◆ **Work to be completed**
Return the lines that follow, exactly as they appear, from the first through the one containing "t.link(p.outputs[0], out.inputs[0]); return"; no pictures are to be included.

-- begin --

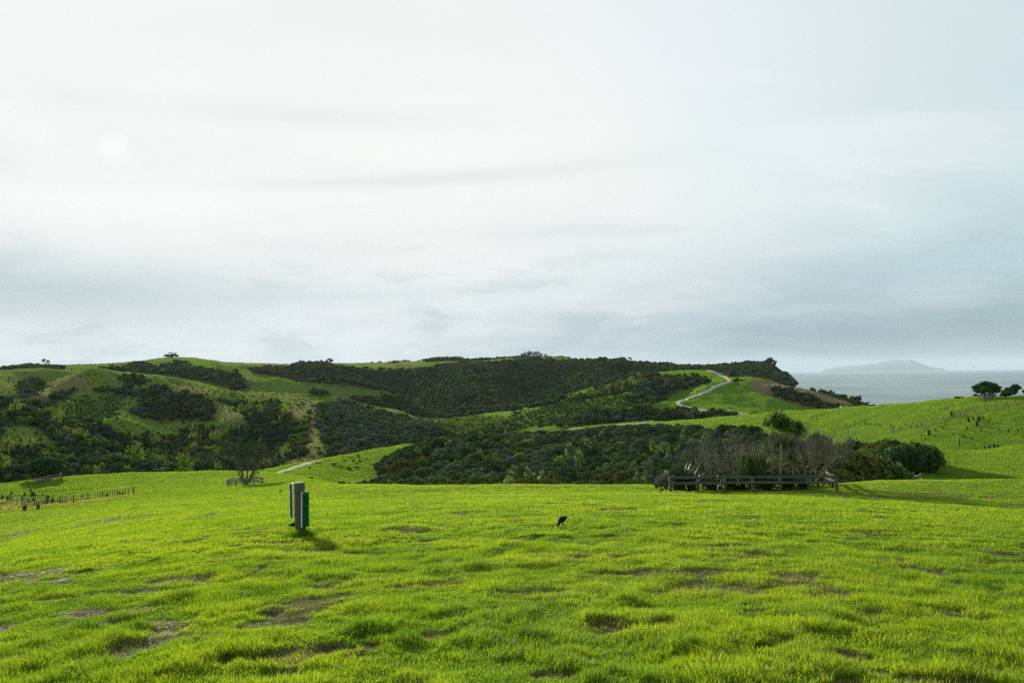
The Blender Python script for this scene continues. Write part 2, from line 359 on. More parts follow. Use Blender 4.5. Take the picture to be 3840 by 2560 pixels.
def leaf_mat(name, c1, c2, trans=.35, gloss=.25, tcol=None, rough=.75, vary=.25):
    """foliage: diffuse + light through the leaf, varied per plant and along the crown"""
    m, t, out = mat(name)
    oi = t.new('ShaderNodeObjectInfo'); tc = t.new('ShaderNodeTexCoord')
    n = t.noise(tc.outputs['Object'], 1.7, 3)
    f = t.math('ADD', t.math('MULTIPLY', oi.outputs['Random'], .6), t.math('MULTIPLY', t.ramp(n, .35, .65), .4))
    c = t.mix(f, c1, c2)
    hv = t.new('ShaderNodeHueSaturation'); t.link(c, hv.inputs['Color'])
    t.link(t.math('ADD', 1 - vary / 2, t.math('MULTIPLY', t.math('FRACT', t.math('MULTIPLY', oi.outputs['Random'], 7.31)), vary)), hv.inputs['Value'])
    c = hv.outputs[0]
    p = t.new('ShaderNodeBsdfPrincipled'); t.link(c, p.inputs['Base Color']); p.inputs['Roughness'].default_value = rough
    p.inputs['Specular IOR Level'].default_value = gloss * .15
    tr = t.new('ShaderNodeBsdfTranslucent')
    t.link(t.mix(.5, c, tcol) if tcol else c, tr.inputs['Color'])
    mx = t.new('ShaderNodeMixShader'); mx.inputs[0].default_value = trans
    t.link(p.outputs[0], mx.inputs[1]); t.link(tr.outputs[0], mx.inputs[2]); t.link(mx.outputs[0], out.inputs[0])
    return m
def plain_mat(name, c1, c2, scale=8, rough=.8, bump=.3, stretch=(1, 1, 1), spec=.3, coords='Object'):
    m, t, out = mat(name)
    tc = t.new('ShaderNodeTexCoord'); mp = t.new('ShaderNodeMapping'); t.link(tc.outputs[coords], mp.inputs[0]); mp.inputs['Scale'].default_value = stretch
    n = t.noise(mp.outputs[0], scale, 6, .62); n2 = t.noise(mp.outputs[0], scale * .23, 3)
    c = t.mix(t.ramp(n, .3, .7), c1, c2); c = t.mix(t.ramp(n2, .35, .7, 0, .45), c, tuple(x * .55 for x in c1))
    p = t.new('ShaderNodeBsdfPrincipled'); t.link(c, p.inputs['Base Color']); p.inputs['Roughness'].default_value = rough; p.inputs['Specular IOR Level'].default_value = spec
    b = t.new('ShaderNodeBump'); b.inputs['Strength'].default_value = bump; b.inputs['Distance'].default_value = .01; t.link(n, b.inputs['Height']); t.link(b.outputs[0], p.inputs['Normal'])
    t.link(p.outputs[0], out.inputs[0]); return m

M_WOOD = plain_mat('weathered_timber', (.078,.068,.038), (.145,.13,.08), 22, .85, .5, (1,1,.12))
M_RAIL = plain_mat('mossy_rail', (.07,.072,.042), (.125,.12,.075), 14, .9, .5, (.3,.3,1))
M_RAILG = plain_mat('grey_rail', (.12,.115,.09), (.21,.2,.16), 14, .9, .5, (.3,.3,1))
M_DARKWOOD = plain_mat('dark_post', (.05,.045,.035), (.10,.09,.07), 20, .9, .4, (1,1,.2))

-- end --

◆ **The output**
The Blender Python script for this scene continues. Write part 2, from line 359 on. More parts follow. Use Blender 4.5. Take the picture to be 3840 by 2560 pixels.
def leaf_mat(name, c1, c2, trans=.35, gloss=.25, tcol=None, rough=.75, vary=.25):
    """foliage: diffuse + light through the leaf, varied per plant and along the crown"""
    m, t, out = mat(name)
    oi = t.new('ShaderNodeObjectInfo'); tc = t.new('ShaderNodeTexCoord')
    n = t.noise(tc.outputs['Object'], 1.7, 3)
    f = t.math('ADD', t.math('MULTIPLY', oi.outputs['Random'], .6), t.math('MULTIPLY', t.ramp(n, .35, .65), .4))
    c = t.mix(f, c1, c2)
    hv = t.new('ShaderNodeHueSaturation'); t.link(c, hv.inputs['Color'])
    t.link(t.math('ADD', 1 - vary / 2, t.math('MULTIPLY', t.math('FRACT', t.math('MULTIPLY', oi.outputs['Random'], 7.31)), vary)), hv.inputs['Value'])
    c = hv.outputs[0]
    p = t.new('ShaderNodeBsdfPrincipled'); t.link(c, p.inputs['Base Color']); p.inputs['Roughness'].default_value = rough
    p.inputs['Specular IOR Level'].default_value = gloss * .15
    tr = t.new('ShaderNodeBsdfTranslucent')
    t.link(t.mix(.5, c, tcol) if tcol else c, tr.inputs['Color'])
    mx = t.new('ShaderNodeMixShader'); mx.inputs[0].default_value = trans
    t.link(p.outputs[0], mx.inputs[1]); t.link(tr.outputs[0], mx.inputs[2]); t.link(mx.outputs[0], out.inputs[0])
    return m
def plain_mat(name, c1, c2, scale=8, rough=.8, bump=.3, stretch=(1, 1, 1), spec=.3, coords='Object'):
    m, t, out = mat(name)
    tc = t.new('ShaderNodeTexCoord'); mp = t.new('ShaderNodeMapping'); t.link(tc.outputs[coords], mp.inputs[0]); mp.inputs['Scale'].default_value = stretch
    n = t.noise(mp.outputs[0], scale, 6, .62); n2 = t.noise(mp.outputs[0], scale * .23, 3)
    c = t.mix(t.ramp(n, .3, .7), c1, c2); c = t.mix(t.ramp(n2, .35, .7, 0, .45), c, tuple(x * .55 for x in c1))
    p = t.new('ShaderNodeBsdfPrincipled'); t.link(c, p.inputs['Base Color']); p.inputs['Roughness'].default_value = rough; p.inputs['Specular IOR Level'].default_value = spec
    b = t.new('ShaderNodeBump'); b.inputs['Strength'].default_value = bump; b.inputs['Distance'].default_value = .01; t.link(n, b.inputs['Height']); t.link(b.outputs[0], p.inputs['Normal'])
    t.link(p.outputs[0], out.inputs[0]); return m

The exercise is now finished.